A lentidão mencionada não é demora porque nós temos que amadurecer as ideias. Como são questões sensíveis temos que estudar com calma, para embasar muito bem a ação e não correr o risco de gerar uma jurisprudência negativa. Ou seja, eventuais decisões julgadas contra geram um precedente de que não se pode atuar nestas questões.


Para o procurador, cada ação deve ser muito bem embasada para 'não correr o risco de gerar uma jurisprudência negativa'

Um exemplo disso é a ação movida contra a jornalista Raquel Sheherazade, do SBT, por comentários que incitariam a tortura e que não foi acolhida pela Justiça. Isso faz parte do sistema democrático e não se resolve de uma forma simples e rápida.


CC: É uma luta difícil de ser travada?

PM: É uma luta não só difícil de ser travada, mas também difícil de delimitarmos qual caso deve ser tolerado e qual caso é um abuso da liberdade de expressão que mereça a intervenção do Estado. Porque não é uma disputa entre particulares, onde uma pessoa específica é ofendida pela mídia. A atuação do Estado só deve ocorrer em casos extremamente graves, onde outros princípios fundamentais da Constituição são violados. A liberdade de expressão é uma liberdade pública para que as pessoas possam expressar sua visão sobre o assunto, mesmo que seja equivocada, e onde o Estado deve se abster. Não só é uma luta de difícil condução no Judiciário como também é uma luta que merece reflexão cuidadosa para saber se o caso realmente merece uma intervenção do Estado.

CC: Para definir esses limites não seria necessário investir na democratização e na regulação da mídia?

PM: A regulação da mídia é um assunto delicado porque toda vez que se fala nisso se pensa em censura e intervenção do Estado. No entanto, estamos caminhando para essa discussão. Acho que temos de caminhar para alguma espécie de regulação, não para impedir a liberdade de expressão, mas para ter mecanismos de resposta a certos abusos. Não existem regras ou parâmetros para essa questão, mas sim uma análise caso a caso.

De qualquer forma, é um tema delicado em que ninguém quer se envolver e eu atribuo esse comportamento ao período da ditadura, quando houve repressão muito grande a essa liberdade.

CC: Só a regulação é suficiente ou é preciso investir em formas de democratizar a mídia brasileira?

PM: A democratização é necessária, sem dúvida.
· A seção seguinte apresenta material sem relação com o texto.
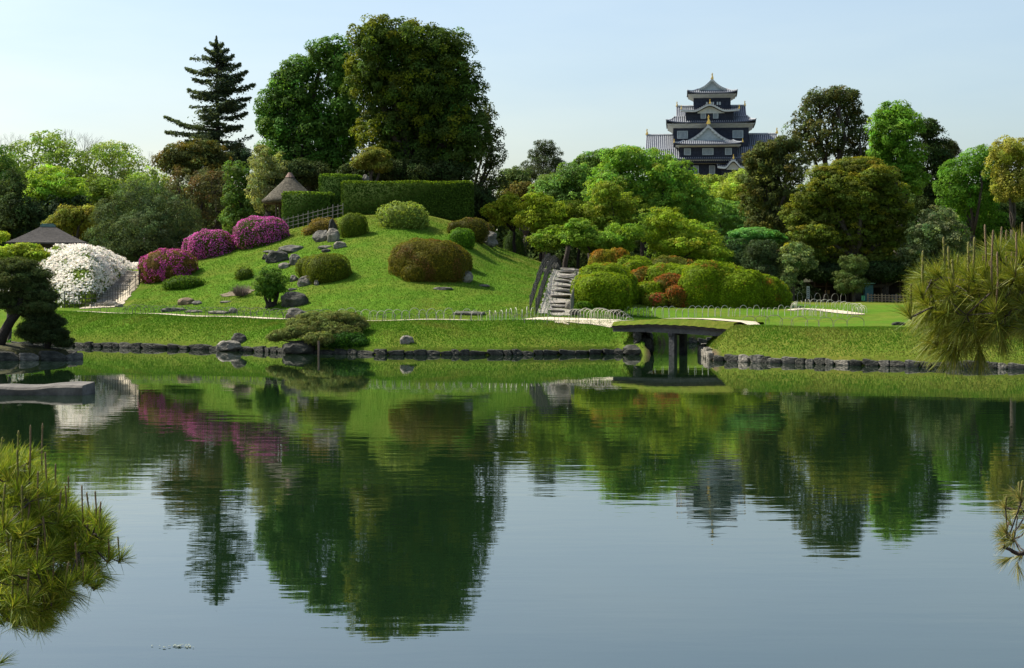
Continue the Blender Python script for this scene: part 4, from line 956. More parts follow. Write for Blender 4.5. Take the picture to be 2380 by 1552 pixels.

As pessoas confundem liberdade de imprensa com liberdade de expressão. Pode-se ter liberdade de imprensa, sem liberdade de expressão. Se a mídia sofre com um oligopólio, existirá liberdade de imprensa, mas não de expressão, pois apenas um tipo de ideia ou um grupo social terá voz e isso não garante a pluralidade de ideias que existe na sociedade.

CC: O presidente da Câmara, Eduardo Cunha (PMDB-RJ), disse em um evento com radiodifusores que “para uma má imprensa, mais imprensa. Qualquer tentativa de regulação deve sofrer repulsa”. Como responder a esse argumento?

PM: O diabo mora nos detalhes. É preciso saber qual é a concepção dele de "regulação" antes de respondê-lo. A nossa concepção de regulação traz mais democratização. É fácil falar que contra a má imprensa é preciso mais concessões, mas como competir com um veículo já estabelecido no mercado e que detém um monopólio da infraestrutura e da renda publicitária? Mais concessões não combatem o monopólio. É preciso ter outros instrumentos para modificar essa situação de monopólio e para trazer mais vozes para a mídia brasileira.

CC: O oligopólio midiático ao qual o senhor se refere também interfere no processo de democratização político?

PM: Sem dúvida. Um dos problemas que temos debatido é a questão de que, apesar da Constituição dizer que parlamentares não podem deter concessões de radiodifusão, existem empresas privadas de radiodifusão que possuem parlamentares em seu quadro societário. É óbvio que isso compromete o processo político e de composição do Congresso Nacional e de outras forças políticas, até mesmo do Poder Executivo.

CC: Mas o Poder Judiciário pode interferir no Ministério das Comunicações, que está sob a alçada do Executivo, e fazer valer essa regra?

PM: Na verdade, essa proibição consta na Constituição Federal. Por isso, entendemos que essa questão é passível de ser levada ao Judiciário, que pode deliberar sobre ela. Estamos estudando essa hipótese e, provavelmente, haverá alguma intervenção sobre esse assunto em um breve ou médio espaço de tempo".